Top 5: Free & Fast Internet Browsers
By Maria
@mystibel (4)
Rakvere, Estonia
August 12, 2014 1:08pm CST
They're all free, fast, and compliant, but each of today's web browser choices has its own particular capabilities and features that may best suit your needs.
5. Opera
Opera has been around since the early days of the Web, and it is now distinguished for two things. First is its Speed Dial start page of tile links. This page not only gives easy access to frequently used sites, but it can also even display live-updated content from said sites. The second is its Off-Road mode, which reduces webpage data by sending it compressed from Opera's cache servers. This can save you money on metered data connections.

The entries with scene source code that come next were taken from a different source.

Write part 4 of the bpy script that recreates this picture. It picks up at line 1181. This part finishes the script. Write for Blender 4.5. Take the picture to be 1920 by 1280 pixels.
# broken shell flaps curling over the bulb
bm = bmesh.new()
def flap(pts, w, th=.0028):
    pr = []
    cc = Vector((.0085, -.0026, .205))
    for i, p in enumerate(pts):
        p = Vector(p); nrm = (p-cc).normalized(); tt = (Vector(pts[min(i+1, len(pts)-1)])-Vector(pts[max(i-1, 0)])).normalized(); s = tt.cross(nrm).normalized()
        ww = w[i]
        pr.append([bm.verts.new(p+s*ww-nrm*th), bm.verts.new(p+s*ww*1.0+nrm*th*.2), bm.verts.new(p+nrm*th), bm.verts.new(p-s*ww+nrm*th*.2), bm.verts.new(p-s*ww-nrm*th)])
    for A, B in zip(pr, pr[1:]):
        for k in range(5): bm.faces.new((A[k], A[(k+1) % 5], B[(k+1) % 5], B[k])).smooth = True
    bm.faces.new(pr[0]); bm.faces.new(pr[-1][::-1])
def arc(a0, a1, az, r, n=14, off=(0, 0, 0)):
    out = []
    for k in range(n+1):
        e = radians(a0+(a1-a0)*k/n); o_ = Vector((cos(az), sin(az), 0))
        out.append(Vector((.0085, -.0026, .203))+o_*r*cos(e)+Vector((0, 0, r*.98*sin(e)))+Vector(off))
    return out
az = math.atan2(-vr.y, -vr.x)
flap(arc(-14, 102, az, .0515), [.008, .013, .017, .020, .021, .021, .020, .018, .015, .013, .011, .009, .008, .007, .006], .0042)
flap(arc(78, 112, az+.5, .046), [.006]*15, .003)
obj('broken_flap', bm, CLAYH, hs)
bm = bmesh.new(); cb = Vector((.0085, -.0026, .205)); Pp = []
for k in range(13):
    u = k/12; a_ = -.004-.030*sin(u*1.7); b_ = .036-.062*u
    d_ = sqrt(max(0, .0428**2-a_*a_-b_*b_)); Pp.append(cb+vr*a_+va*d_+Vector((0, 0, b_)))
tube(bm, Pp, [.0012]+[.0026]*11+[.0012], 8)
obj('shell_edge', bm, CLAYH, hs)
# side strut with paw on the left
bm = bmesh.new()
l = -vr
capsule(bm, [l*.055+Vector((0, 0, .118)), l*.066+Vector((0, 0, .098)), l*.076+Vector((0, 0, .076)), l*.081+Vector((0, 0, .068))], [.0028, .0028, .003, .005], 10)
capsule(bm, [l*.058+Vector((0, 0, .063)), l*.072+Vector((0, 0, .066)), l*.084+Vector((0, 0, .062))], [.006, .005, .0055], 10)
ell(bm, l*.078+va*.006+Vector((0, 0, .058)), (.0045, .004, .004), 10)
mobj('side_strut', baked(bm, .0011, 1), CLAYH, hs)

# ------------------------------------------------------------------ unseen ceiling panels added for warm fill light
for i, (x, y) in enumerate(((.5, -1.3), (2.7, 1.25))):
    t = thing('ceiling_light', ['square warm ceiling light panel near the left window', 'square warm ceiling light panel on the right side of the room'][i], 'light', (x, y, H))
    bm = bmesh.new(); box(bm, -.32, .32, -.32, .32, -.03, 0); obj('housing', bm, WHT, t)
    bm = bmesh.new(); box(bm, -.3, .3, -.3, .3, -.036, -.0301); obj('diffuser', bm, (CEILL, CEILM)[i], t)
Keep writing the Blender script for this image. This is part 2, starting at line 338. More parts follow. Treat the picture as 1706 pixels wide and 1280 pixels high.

4. Internet Explorer 11 (IE11)
Now available for Windows 7 as well as for Windows 8 (but not for Vista or XP), Microsoft's latest browser is faster, trimmer, far more compliant with HTML5—a major improvement over its predecessor. It even now supports WebGL and SPDY, but not WebRTC. IE brings some unique capabilities like tab-pinning, leading hardware acceleration. Its excellent privacy tools include Do Not Track enabled by default and the more-powerful Tracking Protection feature.
3. Firefox 27
Firefox versions keep coming at a fast clip, now that Mozilla hews to a Chrome-like rapid release schedule. These frequent versions haven't brought the kind of earth-shattering changes we used to see in new full-number Firefox updates, but the development teams have tackled issues of importance to a lot of Web users—startup time, memory use, speed, and of course security. This lean, fast, customizable browser can hold its own against any competitor, and it offers graphics hardware acceleration, good HTML5 support, and the unique Panorama system for organizing lots of tabs.
2. Chrome
Chrome's speed and minimalist design have deservedly attracted a devoted group of users to Google's browser. Leading HTML5 support means it will be ready for the future, application-like Web. Hardware acceleration adds even more speed, and though Google has implemented Do Not Track privacy protection (set to off by default), it's probably not the best choice for privacy mavens.
1. Maxthon
Recently re-dubbed a "Cloud Browser," thanks to its extensive online syncing and storage service, Maxthon is the app in this roundup known and used by the fewest people. But it offers among the most in tools, and surprisingly good performance and HTML5 support. If the idea of being able to take a screen capture of a webpage, download video, or switch to a dark view for night viewing appeals to you, give Maxthon a download. Site compatibility is guaranteed, since Maxthon uses both Chrome and IE's webpage rendering engines. The latest version even adds hardware acceleration.
That's it for this countdown, if you hope for more, make sure to show interest and respond to this question:
Why did Facebook shoot Myspace?
2 people like this
1 response
@topffer (42156)
• France
14 Aug 14
Maybe because Myspace killed all members web pages last year without any warning ?
My preferred browser is not in your list : SeaMonkey is based on Mozilla, like Firefox. It is not compatible with all FireFox add-ons, but it is a lot faster and includes a good email client based on Thunderbird.